En aval de cette connaissance client, quels dispositifs imaginez-vous ?

La première étape pour connecter les points de contact est de réaliser l'unicité des prix. C'est fait. Mais il faut également que tous les éléments de la chaîne assimilent les informations apportées par le client. Afin par exemple que lorsque le client téléphone au centre d'appel, nous sachions ce qu'il a vu ou acheté. Et ceci avec une solution fluide, allégée, facile pour lui.
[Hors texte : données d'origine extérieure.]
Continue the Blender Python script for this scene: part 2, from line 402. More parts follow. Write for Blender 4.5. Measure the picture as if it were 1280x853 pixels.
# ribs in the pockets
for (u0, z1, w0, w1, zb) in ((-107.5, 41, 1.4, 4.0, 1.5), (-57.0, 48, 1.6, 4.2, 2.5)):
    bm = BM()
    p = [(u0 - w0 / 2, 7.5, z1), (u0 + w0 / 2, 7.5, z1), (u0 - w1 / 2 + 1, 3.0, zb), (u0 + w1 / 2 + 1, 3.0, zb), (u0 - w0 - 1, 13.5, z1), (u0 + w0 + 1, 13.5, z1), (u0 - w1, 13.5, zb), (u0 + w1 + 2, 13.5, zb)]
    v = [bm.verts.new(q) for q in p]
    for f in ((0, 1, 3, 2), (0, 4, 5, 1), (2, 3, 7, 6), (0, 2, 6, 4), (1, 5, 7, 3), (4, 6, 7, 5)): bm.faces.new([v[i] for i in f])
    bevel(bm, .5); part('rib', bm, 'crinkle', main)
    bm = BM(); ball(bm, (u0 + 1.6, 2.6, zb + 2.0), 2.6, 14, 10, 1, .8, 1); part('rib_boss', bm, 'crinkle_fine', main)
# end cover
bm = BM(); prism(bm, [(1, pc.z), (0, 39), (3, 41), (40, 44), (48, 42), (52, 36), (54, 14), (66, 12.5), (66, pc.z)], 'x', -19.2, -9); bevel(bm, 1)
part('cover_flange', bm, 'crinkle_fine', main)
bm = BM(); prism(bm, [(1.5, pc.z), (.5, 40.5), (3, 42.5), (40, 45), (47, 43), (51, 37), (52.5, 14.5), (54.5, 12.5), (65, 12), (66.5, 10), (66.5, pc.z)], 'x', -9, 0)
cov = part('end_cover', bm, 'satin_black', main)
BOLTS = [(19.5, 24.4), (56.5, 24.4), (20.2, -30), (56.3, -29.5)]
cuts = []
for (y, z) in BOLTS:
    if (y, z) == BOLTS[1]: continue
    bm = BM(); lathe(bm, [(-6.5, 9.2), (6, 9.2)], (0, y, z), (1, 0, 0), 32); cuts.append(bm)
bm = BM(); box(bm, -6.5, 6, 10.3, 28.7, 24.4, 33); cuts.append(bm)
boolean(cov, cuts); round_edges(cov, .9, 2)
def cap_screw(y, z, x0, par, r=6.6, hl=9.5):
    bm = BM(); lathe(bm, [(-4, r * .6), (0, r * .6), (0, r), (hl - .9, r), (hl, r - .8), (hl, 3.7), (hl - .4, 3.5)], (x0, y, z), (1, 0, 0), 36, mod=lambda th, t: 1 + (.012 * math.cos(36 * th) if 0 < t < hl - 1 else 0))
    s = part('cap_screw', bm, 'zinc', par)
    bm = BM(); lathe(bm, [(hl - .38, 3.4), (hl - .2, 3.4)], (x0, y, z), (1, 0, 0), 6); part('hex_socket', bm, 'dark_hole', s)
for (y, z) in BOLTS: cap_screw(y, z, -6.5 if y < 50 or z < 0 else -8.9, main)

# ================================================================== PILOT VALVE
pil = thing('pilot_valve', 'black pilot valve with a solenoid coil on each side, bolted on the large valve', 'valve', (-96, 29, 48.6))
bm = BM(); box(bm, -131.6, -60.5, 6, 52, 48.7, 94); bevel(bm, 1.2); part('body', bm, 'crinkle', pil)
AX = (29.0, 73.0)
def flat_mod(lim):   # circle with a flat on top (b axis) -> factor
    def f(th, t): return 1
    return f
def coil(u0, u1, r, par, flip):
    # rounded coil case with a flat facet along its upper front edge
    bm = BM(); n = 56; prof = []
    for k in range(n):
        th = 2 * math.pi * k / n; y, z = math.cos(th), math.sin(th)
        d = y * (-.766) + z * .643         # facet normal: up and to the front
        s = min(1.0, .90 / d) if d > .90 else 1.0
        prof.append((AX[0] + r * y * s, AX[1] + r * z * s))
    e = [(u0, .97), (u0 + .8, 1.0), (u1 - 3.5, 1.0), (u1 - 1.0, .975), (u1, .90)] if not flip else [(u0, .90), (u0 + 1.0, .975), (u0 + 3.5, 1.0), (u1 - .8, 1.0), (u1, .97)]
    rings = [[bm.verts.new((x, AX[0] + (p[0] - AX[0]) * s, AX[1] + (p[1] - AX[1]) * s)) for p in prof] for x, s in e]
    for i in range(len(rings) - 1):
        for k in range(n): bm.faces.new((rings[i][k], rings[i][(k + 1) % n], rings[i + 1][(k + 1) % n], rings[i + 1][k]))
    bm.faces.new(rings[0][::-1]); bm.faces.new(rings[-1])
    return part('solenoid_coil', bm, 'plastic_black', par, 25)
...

L'étape suivante réside dans la digitalisation du point de vente. Ce sera la prochaine étape pour Darty. Notez qu'elle est déjà entamée : nos livreurs et réparateurs sont équipés d'une tablette qui envoie immédiatement par email le devis ou la facture et permet de recommander au client des accessoires correspondant à ses équipements.

Comment conciliez-vous sur le même site vente en ligne et incitation à se rendre en magasin ?

Ce qui compte est que le client convertisse, que ce soit en magasin ou en ligne. Le site présente d'ailleurs un avantage notable : au moins, l'achat est immédiat. Mais certains clients n'achètent qu'en magasin, après avoir recherché sur Internet. Nous considérons toutes ces possibilités comme le même parcours et intégrons complètement au site la préparation de l'achat en magasin. Par exemple par un lien vers le stock du magasin placé juste sous le prix qu'indique la fiche produit. Les points de vente sont également présents comme filtres en colonne de gauche des listings. Cela permet de lier le physique et le virtuel.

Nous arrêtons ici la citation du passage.